Advertisement

Want to Revolutionize Recruiting? Then Switch to the “3 Minute Hire”

Article main image
Mar 25, 2014

Let’s look at how 95 percent of people are hired.

Besides a little variability, almost every person, at some point in their career, has been hired in this manner: Interview someone for an hour. If you like them, you make them an offer.

Sound about right? Sure you might actually add some other steps, like phone screening first, a second one hour interview with someone else later, but your reality is that it’s an hour interview and the decision is made!

We’ve perfected and expanded the one-hour interview

We’ve taken the one-hour interview and expanded it with science. We add pre-employment screens, cognitive testing, background screens, personality profiles, etc.

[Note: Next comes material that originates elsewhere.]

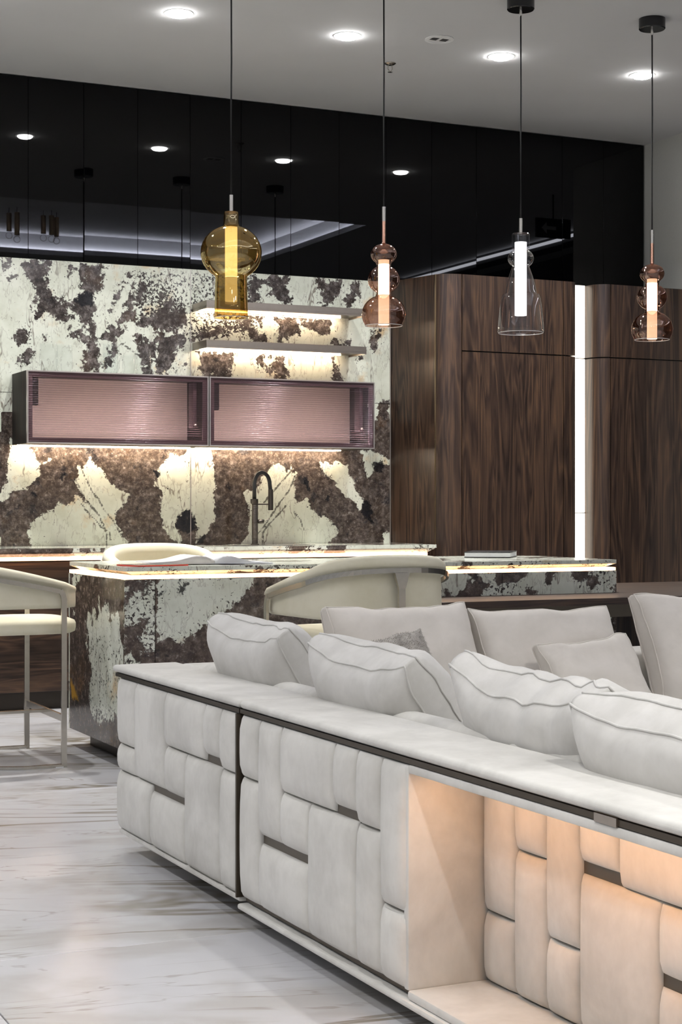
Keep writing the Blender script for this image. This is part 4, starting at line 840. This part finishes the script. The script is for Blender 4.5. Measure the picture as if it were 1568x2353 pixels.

But, we still go back to the one-hour interview: “Well, Tim tested off the charts, all the data says, he will be a rock star, but I didn’t connect with him in the one hour interview. I don’t want to hire him.

We allow our hiring managers to do this, often.

A much better way to hire would be to have the actual candidate work with you for like four to six weeks before you actually hire them. Yes, an extended job tryout. Pay them to come interview with you for four weeks.

That would actually be a better way, but it would probably limit your options for candidates. It would leave you with people who are unemployed, the under-employed, those working in consultant or temporary type of jobs, or those people who love your brand so much they would be willing to risk it all to prove to you that they are the one you really want.

Or, you can continue on the one-hour interview platform.

Why not hire off initial impression interviews?

But take away all the other stuff. In fact, take away the one hour and just do an initial impression interview. It might take about three minute: “Initially I really liked Tim! Let’s do this.”

You would virtually get the same exact candidate as you do with your one hour process, but you would save so much time, effort, and resources. Your hiring quality and retention would almost remain unchanged.

It really comes down to this:

  1. Extended job tryout hire; or,
  2. Three (3) minute first impression hire.

Three minutes vs. one hour? It makes no difference

The reality is that most of us would be more willing to do the “Three minute first impression hire” than the “Extended job tryout hire” even though one leads to actual better hires, and the other does exactly what you have now.

We fear that changing to something we view as “radical” will be worse than what we have — even though we know it won’t. So, we keep doing what we do., scheduling one hour interviews and hiring those people who we “felt” the best connection with.

If I was you, I’d go with the three-minute interview.

It’s simple. It’s the same. And, your hiring managers will actually like the new process.